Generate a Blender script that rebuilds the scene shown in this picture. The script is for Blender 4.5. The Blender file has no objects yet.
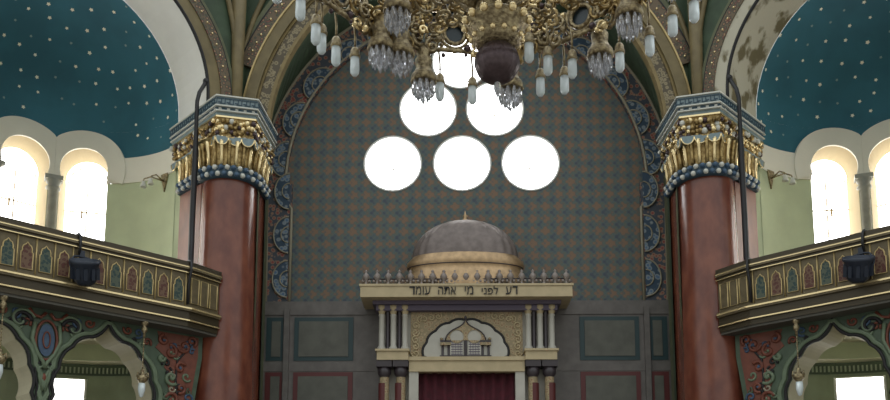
import bpy, bmesh, math, random
from mathutils import Vector, Matrix
random.seed(7)
SC = bpy.context.scene
COL = SC.collection
PI = math.pi
R2 = math.sqrt(.5)
def rad(a): return a * PI / 180

# ------------------------------------------------------------------ materials
def mat(name, color, rough=.6, metal=0., noise=0., nscale=6., bump=0., bscale=40., color2=None, coat=0., spec=.5, stretch=None):
    m = bpy.data.materials.new(name); m.use_nodes = True
    nt = m.node_tree; b = nt.nodes['Principled BSDF']
    b.inputs['Base Color'].default_value = (*color, 1)
    b.inputs['Roughness'].default_value = rough
    b.inputs['Metallic'].default_value = metal
    b.inputs['Specular IOR Level'].default_value = spec
    b.inputs['Coat Weight'].default_value = coat
    b.inputs['Coat Roughness'].default_value = .12
    tc = nt.nodes.new('ShaderNodeTexCoord'); vec = tc.outputs['Object']
    if stretch:
        mp = nt.nodes.new('ShaderNodeMapping'); mp.inputs['Scale'].default_value = stretch
        nt.links.new(vec, mp.inputs['Vector']); vec = mp.outputs['Vector']
    if noise > 0:
        n = nt.nodes.new('ShaderNodeTexNoise'); n.inputs['Scale'].default_value = nscale; n.inputs['Detail'].default_value = 5
        r = nt.nodes.new('ShaderNodeValToRGB')
        c2 = color2 or tuple(c * (1 - noise) for c in color)
        r.color_ramp.elements[0].position = .35; r.color_ramp.elements[0].color = (*c2, 1)
        r.color_ramp.elements[1].position = .68; r.color_ramp.elements[1].color = (*color, 1)
        nt.links.new(vec, n.inputs['Vector']); nt.links.new(n.outputs['Fac'], r.inputs['Fac'])
        nt.links.new(r.outputs['Color'], b.inputs['Base Color'])
    if bump > 0:
        n2 = nt.nodes.new('ShaderNodeTexNoise'); n2.inputs['Scale'].default_value = bscale; n2.inputs['Detail'].default_value = 3
        bp = nt.nodes.new('ShaderNodeBump'); bp.inputs['Strength'].default_value = bump; bp.inputs['Distance'].default_value = .03
        nt.links.new(vec, n2.inputs['Vector']); nt.links.new(n2.outputs['Fac'], bp.inputs['Height'])
        nt.links.new(bp.outputs['Normal'], b.inputs['Normal'])
    return m

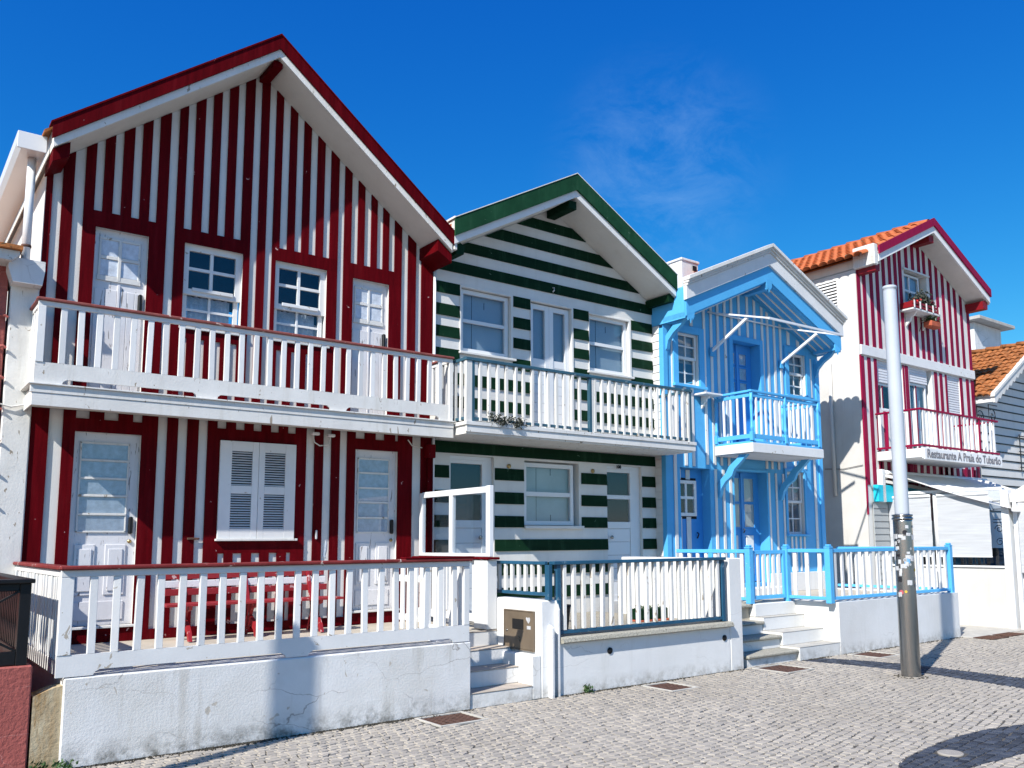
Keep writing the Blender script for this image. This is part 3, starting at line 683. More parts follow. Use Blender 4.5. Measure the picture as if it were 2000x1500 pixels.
# ------------------------------------------------------------------ terrace of the red house
ZT = 0.725
ter = root('terrace_wall', 'cracked and stained white wall below the red and white railing', 'wall', (3.3, 8.18, 0))
box('front_wall', 'plaster_old', 1.363, 5.293, 8.18, 8.46, 0, ZT, ter, .012)
box('side_wall', 'plaster_old', 1.363, 1.6, 8.461, 11.02, 0, ZT-.002, ter, .008)
box('side_wall', 'plaster', 5.05, 5.291, 8.461, 9.12, 0, ZT-.004, ter, .008)
multi('terrace_floor', 'floor_tile', [(1.6, 5.05, 8.46, 11.03, .5, ZT-.012), (5.05, 6.42, 9.121, 11.03, .5, ZT-.010)], ter, 0)
for k in range(9):
    pass
for z1, y0 in ((.17, 8.2), (.36, 8.47), (.545, 8.79), (.722, 9.10)):
    st = box('step', 'plaster', 5.294, 6.141 if z1 < .5 else 6.274, y0, 9.121, z1-.19 if z1 > .18 else 0, z1-.012, ter, .008)
    box('step_tread', 'tread', 5.294, 6.141 if z1 < .5 else 6.274, y0-.006, y0+(.36 if z1 < .7 else .02), z1-.012, z1, st, .004)
# ochre stained stub of wall at the left corner
tag(prism('stained_wall_stub', 'plaster_ochre', [(1.155, 0), (1.362, 0), (1.362, .665), (1.30, .655), (1.155, .60)], 8.205, 8.42), 'ochre stained stub of old wall between the salmon wall and the white terrace wall', 'wall')

# railing
rf = root('terrace_railing', 'white picket railing with red cap rail on the stained terrace wall', 'railing', (3.3, 8.2, ZT))
FY = 8.185
cut_board(rf, 'white_paint', 1.30, 5.272, .733, .908, [(1.575, 3.221), (3.436, 5.066)], FY, FY+.03, .045)
for i in range(1, 23):
    x = 1.345+.1768*i
    if x > 5.2: break
    box('baluster', 'white_paint', x, x+.06, FY-.001, FY+.034, .908, 1.54, rf, .003)
box('corner_post', 'white_paint', 1.30, 1.40, FY-.006, FY+.06, .908, 1.54, rf, .004)
box('corner_post', 'white_paint', 5.20, 5.272, FY-.004, FY+.05, .908, 1.54, rf, .004)
box('rail', 'white_paint', 1.30, 5.272, FY-.008, FY+.04, 1.541, 1.598, rf, .004)
box('cap_rail', 'red_cap', 1.285, 5.29, FY-.045, FY+.075, 1.599, 1.634, rf, .010)
box('cap_rail', 'red', 4.45, 5.31, FY-.050, FY+.070, 1.6345, 1.652, rf, .008)
# left return
box('bottom_board', 'white_paint', 1.315, 1.345, FY+.062, 11.0, .735, .86, rf, .003)
for i in range(20):
    y = FY+.10+i*.138; box('baluster', 'white_paint', 1.312, 1.346, y, y+.075, .86, 1.54, rf, .003)
box('rail', 'white_paint', 1.308, 1.35, FY+.062, 11.0, 1.541, 1.598, rf, .004)
box('cap_rail', 'red_cap', 1.28, 1.39, FY+.076, 11.0, 1.5985, 1.6335, rf, .008)
# right return beside the steps
box('bottom_board', 'white_paint', 5.235, 5.265, FY+.051, 9.12, .733, .86, rf, .003)
for i in range(5):
    y = FY+.15+i*.165; box('baluster', 'white_paint', 5.232, 5.266, y, y+.06, .86, 1.54, rf, .003)
box('rail', 'white_paint', 5.23, 5.27, FY+.051, 9.12, 1.541, 1.598, rf, .004)
# little gate standing open inwards
gate = root('picket_gate', 'small white picket gate standing open at the top of the steps', 'gate', (5.28, 9.5, ZT))
for i in range(5):
    y = 9.17+i*.16; box('picket', 'white_paint', 5.252, 5.282, y, y+.075, .76, 1.50, gate, .003)
box('gate_rail', 'white_paint', 5.283, 5.315, 9.16, 9.95, .86, .94, gate, .003); box('gate_rail', 'white_paint', 5.283, 5.315, 9.16, 9.95, 1.33, 1.41, gate, .003)
tube('latch', 'rust', [(5.33, 9.88, 1.20), (5.34, 9.86, 1.14), (5.33, 9.84, 1.06)], .012, gate, 6)

# party railing with glazed wind screen between the red and the green terrace
pr_ = root('party_railing', 'white railing with red cap between the red house and green house terraces', 'railing', (6.2, 10, ZT))
box('end_post', 'white_siding', 6.12, 6.27, 9.10, 9.40, .73, 1.58, pr_, .006)
box('bottom_board', 'white_paint', 6.18, 6.21, 9.401, 10.98, .80, .90, pr_, .003)
for i in range(9):
    y = 9.48+i*.168; box('baluster', 'white_paint', 6.178, 6.212, y, y+.06, .90, 1.54, pr_, .003)
box('rail', 'white_paint', 6.17, 6.22, 9.401, 10.98, 1.541, 1.585, pr_, .004)
box('cap_rail', 'red', 6.10, 6.29, 9.06, 10.98, 1.5855, 1.618, pr_, .010)
ws_ = root('wind_screen', 'white framed glass wind screen standing on the red cap rail', 'wind screen', (6.2, 10, 1.62))
multi('frame', 'white_pvc', [(6.17, 6.23, 9.12, 9.21, 1.622, 2.52), (6.17, 6.23, 10.82, 10.90, 1.622, 2.50), (6.17, 6.23, 10.02, 10.10, 1.66, 2.44), (6.171, 6.229, 9.21, 10.82, 2.43, 2.51), (6.171, 6.229, 9.21, 10.82, 1.622, 1.665)], ws_, .004)
box('pane', 'glass', 6.197, 6.203, 9.21, 10.02, 1.665, 2.43, ws_, 0); box('pane', 'glass', 6.197, 6.203, 10.10, 10.82, 1.665, 2.43, ws_, 0)

# bench
be = root('garden_bench', 'red slatted bench with one white back slat against the red striped wall', 'bench', (3.75, 10.5, ZT))
box('back_slat', 'red_bench', 2.78, 4.72, 10.80, 10.825, 1.40, 1.465, be, .004)
box('back_slat', 'white_paint', 2.77, 4.73, 10.77, 10.795, 1.305, 1.385, be, .004)
box('back_slat', 'red_bench', 2.77, 4.74, 10.74, 10.765, 1.215, 1.29, be, .004)
for k, y in enumerate((10.32, 10.44, 10.56)):
    box('seat_slat', 'red_bench', 2.68+.02*k, 4.78-.02*k, y, y+.10, 1.11, 1.14, be, .004)
for x in (2.95, 3.70, 4.50):
    prism('leg', 'red_bench', [(10.30, .724), (10.36, .724), (10.40, .80), (10.50, .86), (10.62, .82), (10.70, .724), (10.76, .724), (10.70, .88), (10.62, .96), (10.68, 1.10), (10.84, 1.45), (10.80, 1.46), (10.64, 1.108), (10.34, 1.108), (10.36, 1.07), (10.50, 1.04), (10.55, .96), (10.42, .90), (10.34, .82)], x-.02, x+.02, be, 'x')

# ================================================================== green and white banded house
gr = root('green_banded_house', 'white house with dark green horizontal bands and a green edged gable', 'house', (8.75, YF, 0))
GC, GS = 8.72, 0.553
def gtop(x): return 7.365-GS*abs(x-GC)
GX0, GX1 = 6.476, 11.03
GO = [(6.93, 7.86, 4.68, 5.70, .14), (8.256, 9.115, 3.48, 5.706, .14), (9.50, 10.44, 4.68, 5.69, .14), (6.756, 7.549, .80, 3.10, .12), (8.125, 9.248, 2.03, 3.09, .14), (9.873, 10.69, .80, 3.10, .12)]
facade('wall', 'white_wall', GX0, GX1, .60, YF, gtop, GO, .14, gr, (GC,))
box('side_wall', 'white_wall', GX0, GX0+.2, YF+.01, 17, 0, 6.0, gr, 0); box('side_wall', 'white_wall', GX1-.2, GX1, YF+.01, 17, 0, 6.0, gr, 0)
GD = .022
def gb(x0, x1, z0, z1):
    # a painted weatherboard: thicker at its lower edge
    prism('band_board', 'green', [(YF-.0005, z0), (YF-GD, z0), (YF-GD*.55, z1), (YF-.0005, z1)], x0, x1, gr, 'x')
def gable_board(z0, z1):
    xl0, xr0 = GC-(7.355-z0)/GS, GC+(7.355-z0)/GS; xl1, xr1 = GC-(7.355-z1)/GS, GC+(7.355-z1)/GS
    xl0, xl1 = max(xl0, GX0), max(xl1, GX0); xr0, xr1 = min(xr0, GX1), min(xr1, GX1)
    prism('band_board', 'green', [(xl0, z0), (xr0, z0), (xr1, z1), (xl1, z1)], YF-GD, YF-.0005, gr)
for z0, z1 in ((6.95, 7.12), (6.602, 6.78), (6.255, 6.425), (5.907, 6.075)): gable_board(z0, z1)
for z0, z1 in ((5.552, 5.727), (5.207, 5.386), (4.876, 5.045), (4.52, 4.705)):
    gb(GX0, 6.905, z0, z1); gb(7.905, 8.25, z0, z1); gb(9.155, 9.497, z0, z1); gb(10.49, 11.015, z0, z1)
for z0, z1 in ((4.17, 4.35), (3.82, 3.995), (3.48, 3.64)):
    gb(GX0, 8.25, z0, z1); gb(9.155, 11.015, z0, z1)
gb(GX0, 11.025, 3.126, 3.30)
for z0, z1 in ((2.755, 2.94), (2.39, 2.572), (2.03, 2.206)):
    gb(GX0, 6.736, z0, z1); gb(7.562, 8.11, z0, z1); gb(9.30, 9.86, z0, z1); gb(10.70, 11.02, z0, z1)
for z0, z1 in ((1.665, 1.845), (1.30, 1.48), (.93, 1.11)):
    gb(GX0, 6.736, z0, z1); gb(7.562, 9.87, z0, z1); gb(10.70, 11.02, z0, z1)
# surrounds, windows, doors
def surround(x0, x1, z0, z1, oa, ob, za, zb):
    multi('surround', 'white_wall', [(x0, oa, YF-.018, YF-.0005, z0, z1), (ob, x1, YF-.018, YF-.0005, z0, z1), (oa, ob, YF-.018, YF-.0005, zb, z1)], gr)
surround(6.906, 7.904, 4.66, 5.735, 6.93, 7.86, 4.68, 5.70)
surround(9.498, 10.489, 4.66, 5.72, 9.50, 10.44, 4.68, 5.69)
surround(8.251, 9.154, 3.48, 5.735, 8.256, 9.115, 3.5, 5.706)
for x0, x1 in ((6.94, 7.85), (9.505, 10.43)):
    f = window(gr, x0, x1, 4.70, 5.69, YF+.05, 'white_pvc', .065, (), (5.20,), .055, .06, ('shade_panel', .09))
    multi('shutter_strips', 'dark_inside', [(x0+.27, x0+.276, YF+.135, YF+.139, 4.72, 5.66), (x0+.5, x0+.508, YF+.135, YF+.139, 5.45, 5.56)], f, 0)
    box('sill', 'white_wall', x0-.05, x1+.09, YF-.06, YF+.05, 4.655, 4.69, gr, .004)
for x0, x1 in ((8.265, 8.68), (8.685, 9.105)):
    lf = window(gr, x0, x1, 3.50, 5.69, YF+.05, 'white_pvc', .085, (), (4.72,), .12, .06, ('shade_panel', .09), 'door_leaf', panes=False)
    box('pane', 'glass', x0+.085, x1-.085, YF+.078, YF+.083, 4.78, 5.605, lf, 0)
    for k in range(7): box('panel_board', 'white_pvc', x0+.085, x1-.085, YF+.065, YF+.075, 3.59+k*.154, 3.74+k*.154, lf, .003)
f = window(gr, 8.14, 9.17, 2.07, 3.06, YF+.05, 'white_pvc', .065, (), (2.565,), .07, .06, ('shade_light', .09))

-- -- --

GIVEN TASK: Repeat only what runs from the first line of the records above to the line with "def rad(a): return a * PI / 180", both included, word for word, minus the pictures.

RESULT OF THIS TASK:
Generate a Blender script that rebuilds the scene shown in this picture. The script is for Blender 4.5. The Blender file has no objects yet.
import bpy, bmesh, math, random
from mathutils import Vector, Matrix
random.seed(7)
SC = bpy.context.scene
COL = SC.collection
PI = math.pi
R2 = math.sqrt(.5)
def rad(a): return a * PI / 180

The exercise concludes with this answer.